Defense Secretary Mark Esper and several members of Congress have rightly called for a review of vetting procedures for foreign nationals at American training facilities, but it will take more than that.
After making the requisite statement that not all Muslims are terrorists, let me suggest that the motivations of those who are terrorists require a more serious combat strategy for the protection of innocents.
The U.K. has had a program for some time designed to "de-radicalize" people arrested on terrorism charges. The problem with that, as terrorist expert Steve Emerson writes on his investigativeproject.org website: "Of the 400+ Islamic terrorists released in recent years, nearly 70 percent refused to take part in any de-radicalization program while incarcerated."
Emerson notes that the teachable moment (why do we need more?) of Usman Khan, who was on supervised early release from prison when he killed two people and wounded several others Nov. 29 near London Bridge, and the ineffectiveness of "rehabilitation" programs for these radicals: "Many of those who did participate in a rehabilitation program may not be truly de-radicalized."
President Trump says he spoke with Saudi Arabia's King Salman Al-Saud after the killings, and that the king expressed his sincere condolences and has promised to compensate relatives of the dead and those who were wounded in the attack, but that's not enough.
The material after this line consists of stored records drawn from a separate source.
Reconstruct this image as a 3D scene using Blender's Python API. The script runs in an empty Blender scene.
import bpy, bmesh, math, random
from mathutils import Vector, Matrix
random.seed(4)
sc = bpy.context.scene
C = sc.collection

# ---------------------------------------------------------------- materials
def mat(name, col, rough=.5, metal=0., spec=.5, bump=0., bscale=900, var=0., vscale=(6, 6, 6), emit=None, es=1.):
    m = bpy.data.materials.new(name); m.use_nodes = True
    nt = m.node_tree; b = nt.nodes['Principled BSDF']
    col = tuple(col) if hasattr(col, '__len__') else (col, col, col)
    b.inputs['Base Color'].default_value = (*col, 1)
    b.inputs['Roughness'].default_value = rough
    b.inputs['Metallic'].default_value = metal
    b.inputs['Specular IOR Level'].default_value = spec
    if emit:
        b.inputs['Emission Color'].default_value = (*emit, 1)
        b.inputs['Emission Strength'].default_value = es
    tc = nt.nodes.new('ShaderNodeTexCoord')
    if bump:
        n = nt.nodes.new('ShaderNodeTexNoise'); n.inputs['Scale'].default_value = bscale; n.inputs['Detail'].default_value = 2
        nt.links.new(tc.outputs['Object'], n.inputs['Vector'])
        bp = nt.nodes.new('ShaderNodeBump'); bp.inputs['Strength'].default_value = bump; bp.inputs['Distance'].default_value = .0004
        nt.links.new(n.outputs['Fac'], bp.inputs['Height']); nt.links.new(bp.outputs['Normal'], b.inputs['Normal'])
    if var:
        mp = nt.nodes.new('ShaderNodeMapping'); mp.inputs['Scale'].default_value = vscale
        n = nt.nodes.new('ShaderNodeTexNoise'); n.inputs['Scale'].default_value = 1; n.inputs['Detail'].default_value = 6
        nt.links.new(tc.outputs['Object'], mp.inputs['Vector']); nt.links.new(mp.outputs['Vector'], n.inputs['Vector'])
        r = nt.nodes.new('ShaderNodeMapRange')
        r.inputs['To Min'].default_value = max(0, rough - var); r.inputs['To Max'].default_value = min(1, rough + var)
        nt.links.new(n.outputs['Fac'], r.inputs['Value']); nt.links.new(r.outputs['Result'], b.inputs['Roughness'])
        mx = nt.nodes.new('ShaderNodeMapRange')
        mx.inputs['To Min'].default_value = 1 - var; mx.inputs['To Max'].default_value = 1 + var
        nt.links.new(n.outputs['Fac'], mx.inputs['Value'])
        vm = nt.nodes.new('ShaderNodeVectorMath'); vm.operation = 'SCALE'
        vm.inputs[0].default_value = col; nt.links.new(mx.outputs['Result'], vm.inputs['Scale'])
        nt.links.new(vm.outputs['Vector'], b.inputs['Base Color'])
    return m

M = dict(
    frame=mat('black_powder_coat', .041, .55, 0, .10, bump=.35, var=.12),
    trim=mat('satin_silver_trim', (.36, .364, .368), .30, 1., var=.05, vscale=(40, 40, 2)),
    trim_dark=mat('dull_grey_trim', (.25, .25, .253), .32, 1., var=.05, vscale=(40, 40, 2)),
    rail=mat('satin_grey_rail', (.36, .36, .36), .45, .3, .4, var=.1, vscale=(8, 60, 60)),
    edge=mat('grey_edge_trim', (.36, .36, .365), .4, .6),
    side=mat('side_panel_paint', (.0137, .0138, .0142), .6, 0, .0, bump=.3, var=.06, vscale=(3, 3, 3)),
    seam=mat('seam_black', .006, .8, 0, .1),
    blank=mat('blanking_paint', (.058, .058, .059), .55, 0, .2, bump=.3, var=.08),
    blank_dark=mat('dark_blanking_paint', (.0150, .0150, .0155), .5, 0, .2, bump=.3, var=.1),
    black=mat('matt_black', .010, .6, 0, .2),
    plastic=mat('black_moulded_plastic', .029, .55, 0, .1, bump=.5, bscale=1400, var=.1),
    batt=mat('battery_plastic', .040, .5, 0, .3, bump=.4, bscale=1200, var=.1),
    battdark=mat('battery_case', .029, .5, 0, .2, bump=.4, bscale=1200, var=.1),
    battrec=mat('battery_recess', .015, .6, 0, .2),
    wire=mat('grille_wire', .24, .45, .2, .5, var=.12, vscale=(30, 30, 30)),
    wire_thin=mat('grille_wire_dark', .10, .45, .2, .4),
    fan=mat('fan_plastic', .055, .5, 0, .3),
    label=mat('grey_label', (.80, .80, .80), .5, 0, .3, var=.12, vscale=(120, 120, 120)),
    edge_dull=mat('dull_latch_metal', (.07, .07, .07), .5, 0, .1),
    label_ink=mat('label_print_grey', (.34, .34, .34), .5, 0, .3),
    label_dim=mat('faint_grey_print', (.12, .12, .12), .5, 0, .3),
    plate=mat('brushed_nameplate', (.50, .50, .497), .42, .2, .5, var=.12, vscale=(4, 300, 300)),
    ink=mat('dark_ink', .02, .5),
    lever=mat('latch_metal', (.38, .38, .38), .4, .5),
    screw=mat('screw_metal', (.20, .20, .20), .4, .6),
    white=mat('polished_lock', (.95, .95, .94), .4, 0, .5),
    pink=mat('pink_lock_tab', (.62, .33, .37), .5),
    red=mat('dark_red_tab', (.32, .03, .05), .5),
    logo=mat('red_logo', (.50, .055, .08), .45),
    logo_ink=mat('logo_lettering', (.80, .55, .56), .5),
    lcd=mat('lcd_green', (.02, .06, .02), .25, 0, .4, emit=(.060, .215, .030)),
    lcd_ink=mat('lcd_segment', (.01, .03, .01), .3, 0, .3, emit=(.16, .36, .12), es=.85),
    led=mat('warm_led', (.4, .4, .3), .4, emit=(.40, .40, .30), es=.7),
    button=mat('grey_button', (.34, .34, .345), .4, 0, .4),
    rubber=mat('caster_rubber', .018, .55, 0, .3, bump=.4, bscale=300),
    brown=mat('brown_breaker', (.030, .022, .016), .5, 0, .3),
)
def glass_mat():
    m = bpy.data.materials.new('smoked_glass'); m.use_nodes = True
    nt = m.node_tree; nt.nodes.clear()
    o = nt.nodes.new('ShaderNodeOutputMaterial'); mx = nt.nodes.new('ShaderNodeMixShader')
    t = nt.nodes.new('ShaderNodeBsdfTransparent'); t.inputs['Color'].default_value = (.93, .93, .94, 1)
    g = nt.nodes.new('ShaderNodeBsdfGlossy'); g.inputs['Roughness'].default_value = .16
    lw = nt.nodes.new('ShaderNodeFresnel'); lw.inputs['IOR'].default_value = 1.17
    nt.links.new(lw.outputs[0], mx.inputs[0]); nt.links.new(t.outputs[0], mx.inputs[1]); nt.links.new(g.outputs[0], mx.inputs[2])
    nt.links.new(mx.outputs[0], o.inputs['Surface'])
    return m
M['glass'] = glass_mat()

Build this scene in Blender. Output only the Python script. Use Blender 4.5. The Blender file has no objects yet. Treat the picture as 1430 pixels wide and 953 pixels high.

Yes, Saudi Arabia is an important ally in its opposition to the Iranian regime, but it has yet to be held accountable for the 2018 murder of Saudi businessman and Washington Post columnist Jamal Khashoggi by Saudi agents at the Saudi consulate in Istanbul, Turkey.
Unless Saudi Arabia has a conversion moment that credibly repudiates the extreme wing of Islam it has practiced and taught for decades, one has a right, even a duty, to question its sincerity in the matter of the Pensacola killer.